Sketch vs. InDesign: Another day, another program

As more and more design programs are released, how do you know which one is right for you? At Sanger & Eby we are constantly keeping our eyes out for new technologies that will help our team produce their best work for our clients.

Sketch App logo vs. Adobe InDesign logo.

If you’re a web designer, then you know that there are tons of options when it comes to picking a program to build your mockups in, and more seem to pop up each day. It’s great to have a plethora of options, but let’s be honest – it gets overwhelming when the list of trendy new programs continues to grow and you’re just trying to focus on meeting your next deadline. You want to pick a program that will work for you intuitively, quickly and still produce a pixel perfect product that can seamlessly be handed off to your developers.

At Sanger & Eby, InDesign has actually been the program of choice amongst the design team for quite a while.

Some of the key reasons we use InDesign:

  • You can utilize paragraph styles to quickly update your typography across multiple pages
  • Master pages help you keep top navigation and headers consistent across the board
  • Perhaps most importantly, you can set up grids to accurately produce a bootstrap template

InDesign has been a tried and true companion to our design process, but we’re always looking to see what’s new on the market. So in the past year or so we've been dabbling in Sketch App to see what the program has to offer. After a handful of tutorials and articles, we were ready to use Sketch exclusively on a project from start to finish. It has some great bells and whistles, and it continues to evolve its features and functionality.

The biggest appeal of Sketch that prompted us to explore the program in the first place was its exporting capabilities – cutting assets and pulling small chunks of CSS directly from our art boards – prompting a faster and easier handoff to the development team. Whereas with InDesign, we still have to manually bring each asset into Photoshop and save it for the web individually. We also write up all of our CSS attributes from scratch when using InDesign.

Sketch has great features such as text styles, layer styles and symbols. You can easily make updates to text, buttons, headers or footers, and with the click of a button those changes will apply to all instances of those symbols and styles. You can also easily export a batch of assets or full pages. The “mirror” feature is pretty cool because it lets you preview your designs in real time on an actual device. We hope they continue to build upon this feature as it would be ideal for sharing designs with clients. Right now, it seems like you can only share preview links locally.

 

Screen capture of the Sketch App program

 

Coming from InDesign, we had to get back into the habit of organizing our layers religiously when using Sketch. This did slow my process down initially, but when it came time to export my assets in Sketch, it was all worth it because they exported into organized folders according to their layer names. 
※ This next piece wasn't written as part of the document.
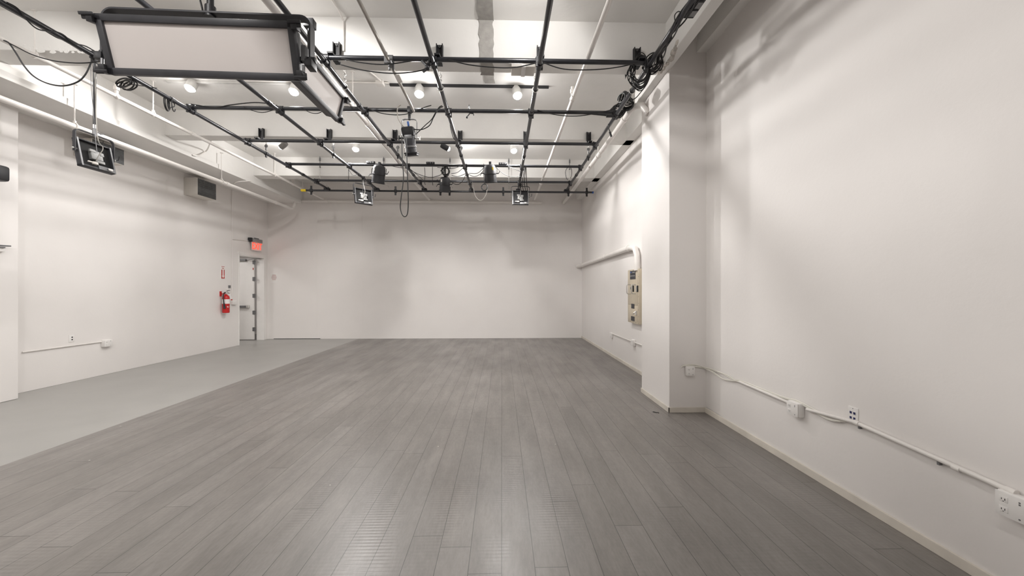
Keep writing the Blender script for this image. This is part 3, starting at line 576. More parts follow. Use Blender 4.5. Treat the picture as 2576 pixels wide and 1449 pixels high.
# ------------------------------------------------------------------ softlights seen from the back
def softlight(label, loc, rotz, tilt, back, drop, s=1.0):
    # origin at the yoke's top centre; back faces -Y
    t = thing('softlight', label, 'studio light', loc, rotz, 'square studio softlights')
    hw, pz = 0.225 * s, -0.25 * s
    c = V((0, 0, pz - 0.03 * s)); R = Matrix.Rotation(tilt, 3, 'X')
    def tb(mb, p, sz): mb.box(c + R @ (V(p) * s), V(sz) * s, R)
    fr = MB(); Wd, Ht = 0.40, 0.36
    tb(fr, (0, 0.0, Ht / 2 - 0.008), (Wd, 0.062, 0.016)); tb(fr, (0, 0.0, -Ht / 2 + 0.012), (Wd, 0.068, 0.024)); tb(fr, (-Wd / 2 + 0.008, 0, 0), (0.016, 0.062, Ht)); tb(fr, (Wd / 2 - 0.008, 0, 0), (0.016, 0.062, Ht))
    fr.build('frame', M['dark'], t, (0, 0, 0), 0.003)
    rim = MB()
    tb(rim, (-Wd / 2 + 0.010, -0.033, 0), (0.018, 0.006, Ht)); tb(rim, (Wd / 2 - 0.010, -0.033, 0), (0.018, 0.006, Ht)); tb(rim, (0.09, -0.036, -Ht / 2 + 0.03), (0.2, 0.006, 0.05))
    rim.build('rim', M['grey'], t)
    rp = MB(); tb(rp, (0, 0.01, 0), (Wd - 0.03, 0.01, Ht - 0.03)); rp.build('rear_panel', back, t)
    df = MB(); tb(df, (0, 0.03, 0), (Wd - 0.03, 0.006, Ht - 0.03)); df.build('diffuser', M['diff'], t)
    cu = MB(); tb(cu, (-0.005, -0.02, 0.0), (0.13, 0.05, 0.12)); tb(cu, (-0.05, -0.035, 0.05), (0.07, 0.03, 0.04)); tb(cu, (0.05, -0.03, 0.03), (0.05, 0.04, 0.05)); tb(cu, (0.03, -0.02, -0.075), (0.10, 0.04, 0.04))
    cu.build('driver_unit', M['driver'], t, (0, 0, 0), 0.006)
    kn = MB(); tb(kn, (0.12, -0.05, -Ht / 2 + 0.03), (0.05, 0.012, 0.03)); kn.build('dial', M['wplast'], t, (0, 0, 0), 0.005)
    kn = MB(); tb(kn, (-0.06, -0.05, -Ht / 2 + 0.06), (0.06, 0.03, 0.035)); tb(kn, (-0.10, -0.045, -Ht / 2 + 0.066), (0.07, 0.02, 0.02)); kn.build('connector', M['duct'], t, (0, 0, 0), 0.005)
    rc = 0.05 * s; zt = 0.0
    pts = [V((-hw, 0, pz - 0.03 * s)), V((-hw, 0, zt - rc))] + [V((-hw + rc - rc * math.cos(a), 0, zt - rc + rc * math.sin(a))) for a in [math.pi / 2 * i / 6 for i in range(1, 6)]] + [V((-hw + rc, 0, zt))]
    pts = pts + [V((-p.x, p.y, p.z)) for p in reversed(pts)]
    MB().strap(pts, (0, 1, 0), 0.036 * s, 0.010 * s).build('yoke', M['dark'], t)
    for sx in (-1, 1):
        MB().cyl((sx * (hw + 0.025 * s), 0, pz), (sx * 0.19 * s, 0, pz), 0.012 * s, n=10).build('tilt_knob', M['silver'], t)
    MB().tube([(hw + 0.02 * s, 0, pz), (hw + 0.05 * s, -0.01, pz + 0.01), (hw + 0.055 * s, -0.02, pz + 0.07 * s)], 0.006, 6).build('tilt_lever', M['black'], t)
    MB().cyl((0, 0, -0.01), (0, 0, 0.07), 0.018, n=10).tube([(0.018, 0, 0.045), (0.06, 0, 0.035), (0.1, 0, 0.05)], 0.006, 6).build('spigot', M['grey'], t)
    tag(MB().cyl((0, 0, 0.065), (0, 0, min(0.11, drop)), 0.015, n=10).build('spigot_pin', M['silver'], t), 'bright spigot pin')
    if drop > 0.13:
        MB().cyl((0, 0, 0.10), (0, 0, drop), 0.013, n=10).build('drop_pole', M['black'], t)
        MB().tube(spline([(-0.02, 0.02, drop), (-0.05, -0.02, drop * 0.6), (-0.03, -0.02, drop * 0.3), (-0.04, -0.05, 0.0), (-0.03, -0.06, pz)], 6), 0.0025, 5).build('safety_cable', M['grey'], t)
    MB().box((0, 0, drop), (0.06, 0.06, 0.08)).box((0.0, 0, drop - 0.05), (0.04, 0.04, 0.06)).build('pipe_clamp', M['black'], t, (0, 0, 0), 0.008)
    MB().tube(spline([(-0.06 * s, -0.06, pz - 0.14 * s), (-0.03, -0.08, pz - 0.02), (0.0, -0.09, pz + 0.07), (-0.02, -0.05, 0.0), (-0.015, -0.02, drop * 0.8)], 6), 0.004, 5).build('power_cable', M['gpipe'], t)
    return t
sy = onX(238, 340, -4.345); zy = sy.z
softlight('softlight hanging on a long black drop pole in front of the door wall', (-4.345, sy.y, zy), math.radians(88), math.radians(-12), M['hole'], ZL - zy, 0.82)
p = onZ(903, 448, ZL); zy = onY(905, 464, p.y).z
softlight('softlight on the second long pipe, in front of the back wall, dark back', (LX[1], p.y, zy), math.radians(42), math.radians(-10), M['hole'], ZL - zy, 0.98)
y5 = 9.0; zy = onY(1314, 469, y5).z
softlight('softlight nearest the column side, silver back facing the camera', (LX[4] + 0.03, y5, zy), math.radians(2), math.radians(-10), M['can'], ZL - zy, 0.98)

# ------------------------------------------------------------------ spotlights
t = thing('barn_door_spotlight', 'large black spotlight with square front frame on the second cross pipe', 'studio light', (onY(1030, 280, 5.355).x, 5.355, ZX)); s0 = t
MB().box((0, 0, 0.0), (0.05, 0.075, 0.085)).cyl((0, 0, -0.03), (0, 0, -0.14), 0.02, n=10).box((0, 0, -0.07), (0.035, 0.03, 0.06)).build('pipe_clamp', M['black'], t, (0, 0, 0), 0.006)
hw = 0.105; zt = -0.13
pts = [V((-hw, 0, -0.42)), V((-hw, 0, zt - 0.04)), V((-hw + 0.012, 0, zt - 0.012)), V((-hw + 0.04, 0, zt)), V((hw - 0.04, 0, zt)), V((hw - 0.012, 0, zt - 0.012)), V((hw, 0, zt - 0.04)), V((hw, 0, -0.42))]
MB().strap(pts, (0, 1, 0), 0.03, 0.008).build('yoke', M['grey'], t)
d = V((0.10, 0.28, -1.0)).normalized(); c0 = V((0.0, 0.0, -0.40)); ux, uy = frame(d); RB = Matrix((ux, uy, d)).transposed()
def sb(mb, a, sx, sy, sz): mb.box(c0 + d * a, (sx, sy, sz), RB)
b1 = MB(); sb(b1, -0.085, 0.18, 0.16, 0.13); b1.build('lamp_housing', M['black'], t, (0, 0, 0), 0.03)
tag(MB().tube([c0 + d * a for a in (-0.03, 0.02, 0.12, 0.2)], [0.085, 0.082, 0.072, 0.078], 20).build('barrel', M['dark'], t), 'charcoal tapered barrel')
MB().tube([c0 + d * a for a in (0.1, 0.105, 0.125, 0.13)], [0.076, 0.084, 0.084, 0.076], 20).build('barrel_ring', M['grey'], t)
b2 = MB(); sb(b2, 0.205, 0.19, 0.19, 0.022); sb(b2, 0.225, 0.17, 0.17, 0.03); b2.build('front_frame', M['black'], t, (0, 0, 0), 0.01)
b3 = MB(); b3.box(c0 + d * 0.01 + V((0, -0.085, 0.0)), (0.10, 0.012, 0.05), RB); b3.build('name_plate', M['grey'], t, (0, 0, 0), 0.003)
for sx in (-1, 1): MB().cyl((sx * 0.085, 0, -0.40), (sx * 0.145, 0, -0.40), 0.012, n=10).box((sx * 0.145, 0, -0.395), (0.014, 0.022, 0.06)).build('tilt_knob', M['black'] if sx < 0 else M['silver'], t)
tag(MB().cyl(c0 - d * 0.15 + V((0.02, -0.03, 0)), c0 - d * 0.15 + V((0.01, -0.035, 0.06)), 0.014, n=10).build('power_plug', M['blue'], t), 'blue power plug')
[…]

One hiccup with Sketch was its lack of gradient support when exporting pages as a PDF. When exporting all of the mockup pages, none of the created gradients were rendering correctly. To solve the problem we had to first export our pages as jpegs and then pull them into the PDF file. So that got a little tedious, but a lot of designers keep their files as jpegs anyway, so maybe there’s something to be said for that.

We were delighted to find out about the Sketch plug-in, Craft. It allows you to import and create libraries of photos, style guides and content. You can generate and duplicate content or even pull content directly from the web. The creators of Craft are currently in the works of adding a new prototype feature that’s sure to be a game changer for Sketch once it’s released.

For now, we’ve been using Invision App for our prototypes, but we're excited to see what comes of the new prototype plug-in for Sketch. We’ve also been keeping our eyes on Adobe XD, which has a strong prototyping feature, but it still doesn’t compare to Sketch when it comes to symbols, styles and exporting options.

Overall, we're a big fan of Sketch and the targeted, UI specific features that it has over InDesign. While InDesign has been our go-to design program, we’re looking forward to exploring Sketch further and Adobe XD as it continues to evolve.